Tal como afirma boa parte das teorias científicas as normas da civilidade não são facilmente aprendidas. A distinção sobre o que é certo e errado, ao contrário do que imaginamos não é algo inato. Não há nada de natural nos valores. Ou temos vários humanos ao nosso redor nos ensinando de forma incessante a maneira certa de se portar, ou cresceremos como animais selvagens.

Chegamos a um ponto tal de anomia social que naturalizamos o crescimento em condições hostis, esquecendo que tal naturalização é uma posição anti-democrática. A ideia normalmente aceita nas democracias é que todo cidadão terá igualdade de oportunidades. Isto implica educação, atenção, cuidado e uma série de outros fatores que influenciam na formação psicológica dos indivíduos. Nisto consiste a civilidade. Uma ação contínua sobre o animal humano para controlar suas pulsões e direcionar suas ações em uma direção desejada.
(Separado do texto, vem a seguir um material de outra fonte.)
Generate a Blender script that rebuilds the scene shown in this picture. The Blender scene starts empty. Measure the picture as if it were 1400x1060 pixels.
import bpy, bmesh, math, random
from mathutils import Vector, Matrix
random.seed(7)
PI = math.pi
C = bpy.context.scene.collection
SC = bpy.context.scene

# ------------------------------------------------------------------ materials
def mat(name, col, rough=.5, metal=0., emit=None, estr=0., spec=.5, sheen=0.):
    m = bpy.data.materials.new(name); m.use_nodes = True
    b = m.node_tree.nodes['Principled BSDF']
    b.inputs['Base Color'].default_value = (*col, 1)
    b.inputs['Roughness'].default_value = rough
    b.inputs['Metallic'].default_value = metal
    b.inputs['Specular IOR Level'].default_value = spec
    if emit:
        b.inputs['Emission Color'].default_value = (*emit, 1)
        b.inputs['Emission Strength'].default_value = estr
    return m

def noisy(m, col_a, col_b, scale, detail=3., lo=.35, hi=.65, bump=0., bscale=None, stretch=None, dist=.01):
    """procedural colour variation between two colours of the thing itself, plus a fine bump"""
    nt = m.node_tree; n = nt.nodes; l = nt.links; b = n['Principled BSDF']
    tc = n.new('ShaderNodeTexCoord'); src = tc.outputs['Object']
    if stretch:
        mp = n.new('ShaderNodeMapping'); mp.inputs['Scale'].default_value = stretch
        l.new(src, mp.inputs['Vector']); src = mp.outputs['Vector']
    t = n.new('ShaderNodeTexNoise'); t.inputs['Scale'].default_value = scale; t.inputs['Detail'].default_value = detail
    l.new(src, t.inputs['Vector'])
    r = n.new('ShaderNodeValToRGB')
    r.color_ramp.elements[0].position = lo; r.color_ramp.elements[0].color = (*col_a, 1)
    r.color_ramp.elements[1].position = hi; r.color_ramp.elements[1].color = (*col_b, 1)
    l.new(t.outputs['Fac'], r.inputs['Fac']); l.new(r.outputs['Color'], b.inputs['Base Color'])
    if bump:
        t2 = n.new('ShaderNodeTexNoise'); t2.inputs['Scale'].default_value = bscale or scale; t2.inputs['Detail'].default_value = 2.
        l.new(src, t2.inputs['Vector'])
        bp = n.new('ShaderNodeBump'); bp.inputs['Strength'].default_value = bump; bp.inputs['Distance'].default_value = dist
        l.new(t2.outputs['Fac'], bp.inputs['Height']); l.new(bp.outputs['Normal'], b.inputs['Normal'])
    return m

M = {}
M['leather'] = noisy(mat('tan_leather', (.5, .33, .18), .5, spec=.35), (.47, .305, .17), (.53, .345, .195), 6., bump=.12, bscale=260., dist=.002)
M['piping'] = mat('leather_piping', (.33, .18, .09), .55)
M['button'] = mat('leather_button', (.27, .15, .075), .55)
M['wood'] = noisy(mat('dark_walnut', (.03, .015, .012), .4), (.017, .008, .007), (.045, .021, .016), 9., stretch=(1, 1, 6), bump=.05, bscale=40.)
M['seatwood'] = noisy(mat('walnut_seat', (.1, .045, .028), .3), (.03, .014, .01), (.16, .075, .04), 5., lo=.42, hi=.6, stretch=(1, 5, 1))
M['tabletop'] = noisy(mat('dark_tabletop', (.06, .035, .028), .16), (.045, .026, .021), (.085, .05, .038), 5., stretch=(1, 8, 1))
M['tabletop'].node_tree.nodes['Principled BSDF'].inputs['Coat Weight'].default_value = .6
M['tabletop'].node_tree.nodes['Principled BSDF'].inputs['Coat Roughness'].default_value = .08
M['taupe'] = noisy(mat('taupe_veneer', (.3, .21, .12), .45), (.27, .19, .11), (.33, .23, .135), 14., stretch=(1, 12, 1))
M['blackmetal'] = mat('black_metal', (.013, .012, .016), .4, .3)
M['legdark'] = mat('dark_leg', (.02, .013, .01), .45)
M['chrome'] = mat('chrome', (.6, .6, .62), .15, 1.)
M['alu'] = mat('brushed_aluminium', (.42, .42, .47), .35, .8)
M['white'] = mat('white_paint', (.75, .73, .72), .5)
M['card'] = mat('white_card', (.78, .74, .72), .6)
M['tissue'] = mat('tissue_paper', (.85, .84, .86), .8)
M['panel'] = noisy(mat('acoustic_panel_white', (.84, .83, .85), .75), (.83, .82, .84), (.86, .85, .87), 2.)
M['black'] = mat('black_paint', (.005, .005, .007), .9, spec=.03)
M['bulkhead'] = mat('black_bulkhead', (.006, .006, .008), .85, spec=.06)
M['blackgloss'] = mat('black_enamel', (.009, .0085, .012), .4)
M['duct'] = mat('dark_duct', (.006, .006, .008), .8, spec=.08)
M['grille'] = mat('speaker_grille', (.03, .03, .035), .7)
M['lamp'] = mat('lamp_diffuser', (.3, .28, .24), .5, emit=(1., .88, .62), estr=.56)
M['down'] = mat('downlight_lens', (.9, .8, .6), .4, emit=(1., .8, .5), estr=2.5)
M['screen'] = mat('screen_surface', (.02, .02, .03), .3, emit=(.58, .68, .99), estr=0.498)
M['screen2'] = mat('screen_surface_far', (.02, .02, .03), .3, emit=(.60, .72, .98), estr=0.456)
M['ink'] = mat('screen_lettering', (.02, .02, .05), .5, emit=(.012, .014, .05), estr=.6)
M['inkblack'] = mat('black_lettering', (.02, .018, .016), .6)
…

Neste sentido, um bandido de dez anos significa muito. É um marco simbólico do fracasso do Estado enquanto gestor e da sociedade enquanto valores. O Estado fracassa já que não consegue dar a devida tutela para pessoas em nítida situação de fragilidade social. E a sociedade fracassa por disseminar ódio, no lugar de lamento. Quando encontramos um minotauro morto no lugar de lamentar por sua condição, achamos bem feito.

Aprendemos muito pouco com os gregos e com  Borges.